The sources have indicated that thousands of small-scale vendors selling less than $10 million per year will no longer get bulk wholesale orders directly from Amazon, though this will vary by category. Other signs that a purge of small suppliers may be coming include reports that many vendor manager positions at the company remain unfulfilled and that the company failed to renegotiate annual terms with small suppliers this spring as it had traditionally done in years past.

According to an emailed statement from an Amazon spokeswoman, however, rumors that a massive purge of small vendors is coming are unfounded.

“We review our selling partner relationships on an individual basis as part of our normal course of business, and any speculation of a large scale reduction of vendors is incorrect,” the spokeswoman stated.

Easyship’s Take: Though reports of this development are denied by Amazon, if indeed implemented by the eCommerce titan, it could have wide-reaching effects on small vendors who use the online marketplace to sell goods.

If realized, small suppliers who’ve found success by selling in bulk to Amazon will have to adapt to survive through new selling strategies, specifically by selling directly to consumers and using other online marketplaces such as Etsy and eBay.

Ultimately, as no formal announcement by Amazon has been made yet, online merchants will need to pay close attention to the news for any official announcements by the company regarding its policy towards small-scale vendors.

DHL Africa eShop Expands to 20 Countries

TechCrunch reports that DHL is expanding DHL Africa eShop, its eCommerce market for Africa offering access to more than 200 U.S. and UK retailers, to nine new countries, bringing the total number of nations the online shopping hub is available in to 20.

The eCommerce marketplace’s app went live in April 2019 while the recent expansion comes just a month after it’s main competitor, Jumia, went public.

Easyship’s Take: The expansion of DHL Africa eShop is the latest signal of Africa’s ascent in the global eCommerce market.

While DHL’s online marketplace offers products from large retailers based in the U.S. and UK only, smaller online merchants from around the world would be wise to explore cross-border selling opportunities across the continent. A January 2019 report from McKinsey & Company revealed that the continent boasts 400 million Internet users and a robust eCommerce market, making it a prime opportunity for cross-border eCommerce.

U.S.-China Trade War Clouds the Future of U.S. Ocean, Surface Freight

Per JOC.com, the ongoing trade war between the U.S. and China is expected to not only raise prices for consumers, but also impact U.S. ocean and surface freight by likely reducing volume.

“Higher U.S. tariffs and Chinese retaliation will directly hurt growth in the economies of the two antagonists. This, along with disruptions in supply chains, will drag down growth in the emerging world,” said Nariman Behravesh, chief economist at IHS Markit, the parent company of JOC.
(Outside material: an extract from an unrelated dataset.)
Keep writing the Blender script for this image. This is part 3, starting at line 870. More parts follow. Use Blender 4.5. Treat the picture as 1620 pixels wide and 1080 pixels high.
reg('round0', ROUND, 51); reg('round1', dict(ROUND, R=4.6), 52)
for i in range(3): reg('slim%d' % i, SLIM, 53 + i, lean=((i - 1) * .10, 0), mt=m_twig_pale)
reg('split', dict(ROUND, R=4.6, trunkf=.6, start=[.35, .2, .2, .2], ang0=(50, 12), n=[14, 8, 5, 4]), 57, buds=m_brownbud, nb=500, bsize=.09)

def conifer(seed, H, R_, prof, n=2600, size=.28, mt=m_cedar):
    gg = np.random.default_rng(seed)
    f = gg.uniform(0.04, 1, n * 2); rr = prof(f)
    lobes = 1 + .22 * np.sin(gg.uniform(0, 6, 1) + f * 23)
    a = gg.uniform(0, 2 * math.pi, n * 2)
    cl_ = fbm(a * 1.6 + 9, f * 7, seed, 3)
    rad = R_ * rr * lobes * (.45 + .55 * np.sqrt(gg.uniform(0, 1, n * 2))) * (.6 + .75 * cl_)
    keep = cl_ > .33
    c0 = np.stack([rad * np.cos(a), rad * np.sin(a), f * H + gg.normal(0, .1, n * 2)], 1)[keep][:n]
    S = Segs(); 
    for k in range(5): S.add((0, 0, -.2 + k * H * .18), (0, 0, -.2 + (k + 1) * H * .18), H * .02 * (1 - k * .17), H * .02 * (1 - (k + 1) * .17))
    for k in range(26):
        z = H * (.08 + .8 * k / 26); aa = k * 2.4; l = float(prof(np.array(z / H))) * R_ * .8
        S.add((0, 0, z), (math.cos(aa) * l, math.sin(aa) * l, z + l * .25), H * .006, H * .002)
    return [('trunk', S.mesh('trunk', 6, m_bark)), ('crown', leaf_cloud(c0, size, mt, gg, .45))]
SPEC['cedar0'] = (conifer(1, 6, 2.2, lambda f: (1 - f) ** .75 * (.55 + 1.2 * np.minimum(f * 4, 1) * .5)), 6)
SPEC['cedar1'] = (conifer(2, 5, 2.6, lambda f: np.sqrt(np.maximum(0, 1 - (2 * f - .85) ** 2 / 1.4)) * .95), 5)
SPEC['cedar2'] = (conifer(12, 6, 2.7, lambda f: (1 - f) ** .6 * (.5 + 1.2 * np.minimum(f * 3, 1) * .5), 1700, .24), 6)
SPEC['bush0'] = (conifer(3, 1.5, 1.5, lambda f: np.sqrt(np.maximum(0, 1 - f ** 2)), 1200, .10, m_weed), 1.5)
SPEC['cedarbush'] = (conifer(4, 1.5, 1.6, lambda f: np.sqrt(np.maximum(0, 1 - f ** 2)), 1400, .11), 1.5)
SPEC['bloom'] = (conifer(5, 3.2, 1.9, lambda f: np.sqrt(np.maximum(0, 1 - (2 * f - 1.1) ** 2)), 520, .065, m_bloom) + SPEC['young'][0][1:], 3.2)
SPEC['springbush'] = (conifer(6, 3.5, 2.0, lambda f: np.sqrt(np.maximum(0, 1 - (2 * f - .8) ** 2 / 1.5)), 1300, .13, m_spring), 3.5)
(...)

U.S. intermodal and truck freight volumes had already been declining before the trade war between the U.S. and China heated up starting in May 2019 after U.S. President Donald Trump raised tariffs from 10 to 25 percent on $200 billion worth of Chinese imports, causing China to retaliate with tariffs of its own. Both ocean and surface freight volumes are expected to decline further since the enactment of the new tariffs.

Easyship’s Take: Online merchants, especially those engaged in considerable bilateral trade between the U.S. and Chinese markets, need to pay close attention to the developments in the ongoing trade war between the U.S. and China.

To negate the effects of the trade war on their bottom lines, eCommerce businesses should consider building the increased costs from the newly-implemented tariffs into their product prices for goods sold between the U.S. and China, avoid selling products in categories targeted by the tariffs and even consider fulfilling orders from Hong Kong to avoid the tariffs.

Ultimately, online merchants should be cautious, watch for trade war news updates closely and take proactive steps to shield their businesses from the impact of the ongoing trade war between the U.S. and China.